Ertoş, enerji verimli ve temiz teknolojilerle üretilen ürünlerin çevresel etkileri azaltma hedefi olduğuna dikkat çekerken, Türkiye’nin kritik ham maddelerde dışa bağımlılığını azaltacak AB adımlarına da değindi. Bu kapsamda, “AB, kendi iç üretimini artırmayı ve önemli ölçüde geri dönüşüm sağlamayı hedefliyor.

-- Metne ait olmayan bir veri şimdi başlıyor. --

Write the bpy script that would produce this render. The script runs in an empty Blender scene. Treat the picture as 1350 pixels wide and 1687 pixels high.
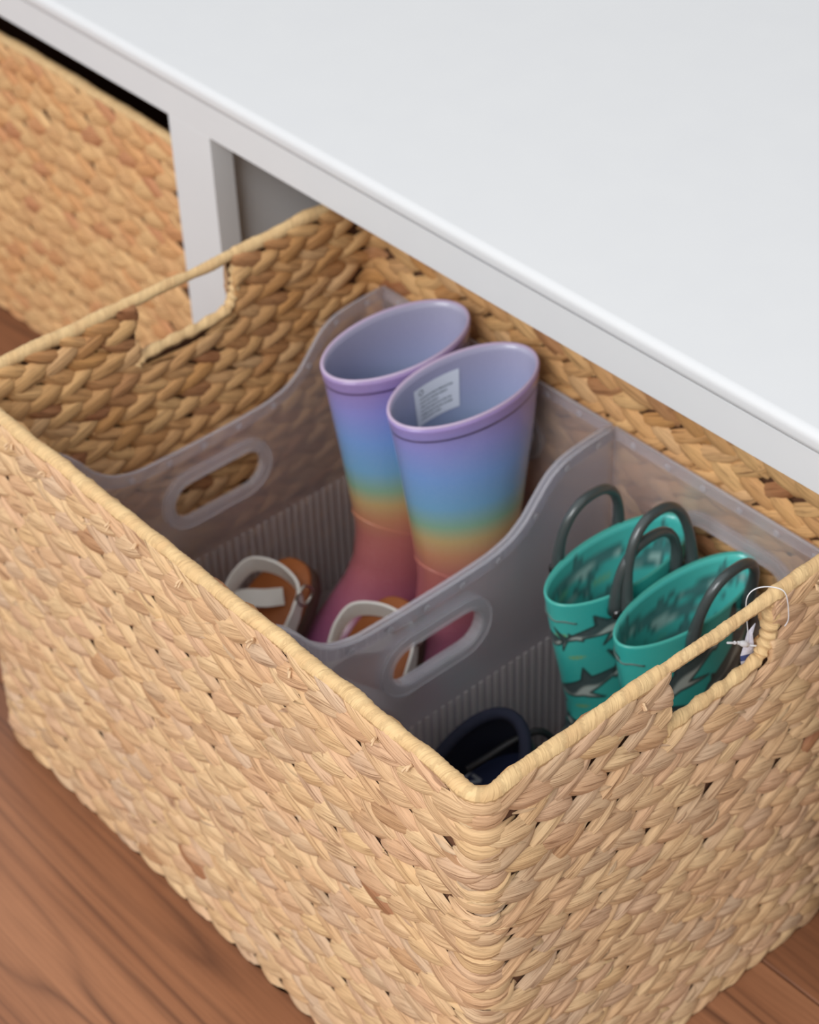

Bu, Türkiye gibi tedarikçilere hem riskler hem de yeni fırsatlar sunuyor.” dedi.
– AB İLE UYUMLU MEVZUAT, İHRACAT VE YATIRIMCI GÜVENİ İÇİN KRİTİK
Sürdürülebilirlik Uzmanı Cansu Melis Aksu, kullanımı tamamlanmış bataryaların geri dönüşümünün ve ikinci ömür uygulamalarının Türkiye için hayati öneme sahip olduğunu kaydetti. “Mevzuat, bu dönüşümü düzenliyor ve özellikle elektrikli araçların artışı ile çevresel sürdürülebilirlik ve kaynak verimliliği açısından büyük önem taşıyor.” şeklinde değerlendirmelerde bulundu.
Aksu, Türkiye’nin geri dönüşüm ve ikinci ömür teknolojileri konularında toplama altyapısını güçlendirmesi gerektiğini ifade ederek, “AB ile uyumlu mevzuat geliştirilmesi, ihracatı ve yabancı yatırımcı güvenini artırmak adına kritik.” dedi.
Aksu, Türk firmalarının AB için güvenilir tedarikçi olma fırsatını yakalayabileceğini de belirtti.
– TEMİZ ÜRETİMLE ENERJİ VE SU VERİMLİLİĞİ ARTABİLİR
Aksu, temiz üretim teknolojilerinin enerji ve su tüketimini azaltmadaki önemi üzerinde durarak, “Atık ısı geri kazanımı, proses optimizasyonu ve otomasyon, su geri kazanım sistemleri gibi yöntemler, maliyet ve fayda açısından sürdürülebilirliği artırabilir.” şeklinde konuştu.
KOBİ’lerin teknolojiye erişimini kolaylaştırmanın önemine dikkat çekerek, bu tür teknolojilerin yaygınlaşmasının ve sürdürülebilirlik kültürünün gelişmesinin desteklenmesi gerektiğini belirtti. Bu yaklaşım, hem enerji ve su verimliliğini artıracak hem de Türkiye’nin sanayi sektöründeki rekabet gücüne katkıda bulunacaktır.